The rate of market decline usually accelerates as the low is being reached.  Many times, stocks that have been the star performers of the down market–that is, relatively resistant to decline–underperform during this period.  (Market veterans have traditionally talked about three phases of a bear market:  hope (or denial), boredom (steady drip, drip, drip of decline), and despair.  During this final phase, investors give up hope and lose control over the fears that have been plaguing them during the down market and discard even the crown jewels of their portfolios.

Volume may not matter.  Technicians ofter talk about a selling climax, which occurs on high volume.  This may be corroborating evidence, but I don’t think it’s necessary.

During the “test,”  the market may fall below the low previously established.  This is scary, because it suggests that the previous low won’t hold.  In the US, if the market rebounds, I’ve always thought of this as a good sign (in Asia, where investors “read” charts differently, breaking below the old low, even for a few seconds, is almost always a bad thing.)  

HOW DOES THE CURRENT MARKET STACK UP?

 We can mark the top of the market as being either in early July 2007 or in October.  There’s a difference of about nine points on the S&P.  July is when the sub-prime crisis first broke.  The intraday high on July 16, 2007 was 1555.90.  The intraday high on October 10th was 1565.42.

On November 21, 2008, the S&P hit an intraday low of 741.02, a drop of 52.7% from the October high and 52.4% from the July high.  The market rebounded to 934.73 on January 2, 2009, a gain of 27.4% from the November low.  It has since declined to 742.37 on February 23, before rising to 775 and closing at 773.14 yesterday.

 

On purely mechanical criteria of a bottom–the extraordinary depth of the market decline, the three months between lows, the 20%+ rebound off the initial low–what’s going on now seems to fit the bill.  It would have been a bit nicer if the S&P had dropped a few more points intraday last Monday, but you may not be able to have everything.

The BIG issue, as I see it, is time.  Has enough time passed since the highs for bear market psychology to have played itself out and for the economy to have begun to heal itself? If we take the October high as our starting point, the answer is probably no.  
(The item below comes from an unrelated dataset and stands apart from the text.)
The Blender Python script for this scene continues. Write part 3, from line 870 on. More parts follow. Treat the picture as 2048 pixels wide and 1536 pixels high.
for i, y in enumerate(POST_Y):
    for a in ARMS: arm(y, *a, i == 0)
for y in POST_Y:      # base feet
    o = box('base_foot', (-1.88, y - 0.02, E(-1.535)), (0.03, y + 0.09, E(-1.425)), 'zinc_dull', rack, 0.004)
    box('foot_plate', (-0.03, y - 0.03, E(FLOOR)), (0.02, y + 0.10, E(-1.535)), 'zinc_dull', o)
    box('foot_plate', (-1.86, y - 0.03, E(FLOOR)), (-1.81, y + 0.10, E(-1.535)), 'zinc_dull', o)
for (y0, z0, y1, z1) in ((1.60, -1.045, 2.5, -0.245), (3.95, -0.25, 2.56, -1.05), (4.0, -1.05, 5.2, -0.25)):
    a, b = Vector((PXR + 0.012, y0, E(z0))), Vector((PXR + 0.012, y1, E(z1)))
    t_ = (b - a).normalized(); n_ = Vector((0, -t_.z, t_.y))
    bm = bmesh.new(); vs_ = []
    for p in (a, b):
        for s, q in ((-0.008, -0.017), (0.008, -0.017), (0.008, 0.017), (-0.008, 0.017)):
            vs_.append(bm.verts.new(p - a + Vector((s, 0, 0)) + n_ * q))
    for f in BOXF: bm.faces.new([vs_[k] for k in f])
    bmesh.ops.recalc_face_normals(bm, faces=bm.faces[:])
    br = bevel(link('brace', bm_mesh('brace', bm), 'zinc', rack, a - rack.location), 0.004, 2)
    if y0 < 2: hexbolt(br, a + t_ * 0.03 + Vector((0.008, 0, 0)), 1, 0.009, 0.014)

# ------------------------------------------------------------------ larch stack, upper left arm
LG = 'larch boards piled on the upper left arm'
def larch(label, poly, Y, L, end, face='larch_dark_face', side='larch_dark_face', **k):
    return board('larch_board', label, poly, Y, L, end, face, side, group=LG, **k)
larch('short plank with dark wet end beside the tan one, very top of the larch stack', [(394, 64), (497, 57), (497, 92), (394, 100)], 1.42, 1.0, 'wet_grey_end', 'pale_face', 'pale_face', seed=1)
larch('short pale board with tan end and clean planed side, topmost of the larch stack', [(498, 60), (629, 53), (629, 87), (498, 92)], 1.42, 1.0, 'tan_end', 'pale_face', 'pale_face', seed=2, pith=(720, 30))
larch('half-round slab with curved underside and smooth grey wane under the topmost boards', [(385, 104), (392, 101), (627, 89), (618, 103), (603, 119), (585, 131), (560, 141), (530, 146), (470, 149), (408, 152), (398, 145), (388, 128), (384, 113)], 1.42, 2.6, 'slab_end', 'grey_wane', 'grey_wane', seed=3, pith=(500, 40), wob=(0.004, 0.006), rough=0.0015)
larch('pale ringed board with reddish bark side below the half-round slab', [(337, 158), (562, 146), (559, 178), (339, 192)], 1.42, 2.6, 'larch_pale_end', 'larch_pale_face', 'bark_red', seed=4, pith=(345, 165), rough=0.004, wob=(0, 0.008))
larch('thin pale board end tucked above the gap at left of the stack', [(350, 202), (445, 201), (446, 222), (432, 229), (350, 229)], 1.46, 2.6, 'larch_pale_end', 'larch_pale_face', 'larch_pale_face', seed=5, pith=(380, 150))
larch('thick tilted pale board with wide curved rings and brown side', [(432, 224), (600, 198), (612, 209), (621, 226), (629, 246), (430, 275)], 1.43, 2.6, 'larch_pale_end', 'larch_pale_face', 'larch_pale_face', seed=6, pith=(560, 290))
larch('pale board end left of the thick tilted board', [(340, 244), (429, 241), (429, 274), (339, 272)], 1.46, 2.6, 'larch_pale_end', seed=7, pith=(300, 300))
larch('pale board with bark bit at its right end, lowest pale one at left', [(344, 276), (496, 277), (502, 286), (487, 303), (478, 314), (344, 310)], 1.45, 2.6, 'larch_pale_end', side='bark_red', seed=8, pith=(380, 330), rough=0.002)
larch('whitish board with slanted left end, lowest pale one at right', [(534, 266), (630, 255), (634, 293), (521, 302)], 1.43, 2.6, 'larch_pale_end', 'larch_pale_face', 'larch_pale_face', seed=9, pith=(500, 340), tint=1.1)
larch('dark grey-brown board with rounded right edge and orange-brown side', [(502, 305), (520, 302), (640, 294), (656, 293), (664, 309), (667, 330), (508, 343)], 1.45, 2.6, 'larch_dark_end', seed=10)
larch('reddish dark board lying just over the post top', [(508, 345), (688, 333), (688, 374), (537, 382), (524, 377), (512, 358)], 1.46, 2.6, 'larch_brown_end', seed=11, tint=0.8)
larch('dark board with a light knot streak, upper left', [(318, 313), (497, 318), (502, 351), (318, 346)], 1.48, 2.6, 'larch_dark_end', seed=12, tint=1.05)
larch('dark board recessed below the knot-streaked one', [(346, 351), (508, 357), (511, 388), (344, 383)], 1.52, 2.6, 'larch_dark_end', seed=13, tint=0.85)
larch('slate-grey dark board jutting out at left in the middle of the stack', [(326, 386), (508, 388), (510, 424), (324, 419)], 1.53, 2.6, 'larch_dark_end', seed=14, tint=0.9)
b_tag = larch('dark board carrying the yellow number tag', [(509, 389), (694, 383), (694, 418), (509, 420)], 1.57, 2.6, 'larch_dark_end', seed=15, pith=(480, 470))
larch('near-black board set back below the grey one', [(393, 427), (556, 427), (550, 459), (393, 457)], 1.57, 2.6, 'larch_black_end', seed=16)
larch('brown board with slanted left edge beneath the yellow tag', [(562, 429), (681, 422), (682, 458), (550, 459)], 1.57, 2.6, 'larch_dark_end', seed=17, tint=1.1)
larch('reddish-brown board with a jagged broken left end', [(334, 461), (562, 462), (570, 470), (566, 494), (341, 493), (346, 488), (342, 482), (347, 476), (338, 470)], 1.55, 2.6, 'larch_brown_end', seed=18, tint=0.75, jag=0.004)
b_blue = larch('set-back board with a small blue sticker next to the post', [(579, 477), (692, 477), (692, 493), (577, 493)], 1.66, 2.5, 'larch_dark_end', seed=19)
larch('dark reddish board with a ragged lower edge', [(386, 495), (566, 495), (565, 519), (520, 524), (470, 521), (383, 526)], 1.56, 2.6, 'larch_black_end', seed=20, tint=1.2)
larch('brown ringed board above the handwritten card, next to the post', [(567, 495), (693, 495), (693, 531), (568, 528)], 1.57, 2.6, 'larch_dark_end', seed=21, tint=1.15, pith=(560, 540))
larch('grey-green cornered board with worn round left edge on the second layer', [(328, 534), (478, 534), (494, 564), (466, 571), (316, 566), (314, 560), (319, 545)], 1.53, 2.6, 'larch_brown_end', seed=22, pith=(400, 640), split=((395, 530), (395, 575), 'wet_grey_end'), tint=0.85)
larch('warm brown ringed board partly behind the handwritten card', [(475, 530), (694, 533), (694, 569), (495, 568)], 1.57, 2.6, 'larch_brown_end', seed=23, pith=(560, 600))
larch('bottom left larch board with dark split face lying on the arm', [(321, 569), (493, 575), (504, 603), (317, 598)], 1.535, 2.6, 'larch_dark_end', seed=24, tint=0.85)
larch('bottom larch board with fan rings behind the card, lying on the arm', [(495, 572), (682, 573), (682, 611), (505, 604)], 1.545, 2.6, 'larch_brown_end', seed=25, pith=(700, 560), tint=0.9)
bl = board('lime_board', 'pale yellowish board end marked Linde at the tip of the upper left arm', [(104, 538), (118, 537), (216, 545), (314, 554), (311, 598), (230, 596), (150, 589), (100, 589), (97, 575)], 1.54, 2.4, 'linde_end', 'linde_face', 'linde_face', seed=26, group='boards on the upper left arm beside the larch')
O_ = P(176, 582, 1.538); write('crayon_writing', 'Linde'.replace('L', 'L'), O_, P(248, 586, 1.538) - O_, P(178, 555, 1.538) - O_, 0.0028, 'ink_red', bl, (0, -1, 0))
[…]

But nothing is ever that easy.  Perhaps just coincidentally, Fed Chairman Bernanke said yesterday that he thinks the economy will decline for another six months but that the recession will be over before yearend.    If we were to say the economy would begin to rebound in October, and acknowledge that the market begins to discount this six months in advance, we should be looking for a low right about now.

 More important, I think, is the fact that this is the first twenty-first century recession and is being played according to somewhat different rules than last-century ones (more about this in subsequent posts).  In short, I think the pain of recession may be front-loaded, but the market doesn’t realize this and is overreacting negatively.  In addition, part of our economic problem is due, not to the price of credit, but the availability of credit.  We have little experience of the latter phenomenon, other than for a brief period in the 1981-82 recession.  At least then, the availability problem showed itself to be hugely damaging but much faster to fix than “normal” cyclical pressures.

WHERE DOES THIS ALL LEAVE US

It’s possible that the bear market is making its ultimate lows.  I wouldn’t bet the farm that this is the case, but I would watch carefully for three things:

*anecdotal evidence that things at least aren’t getting any worse–I think we’re hearing this already

*a pattern of higher highs and higher lows in the market

*the gradual dissipation of bear psychology, i.e. strong negative reaction to bad news, no reaction to good news, and its replacement with its opposite, a more bullish mindset.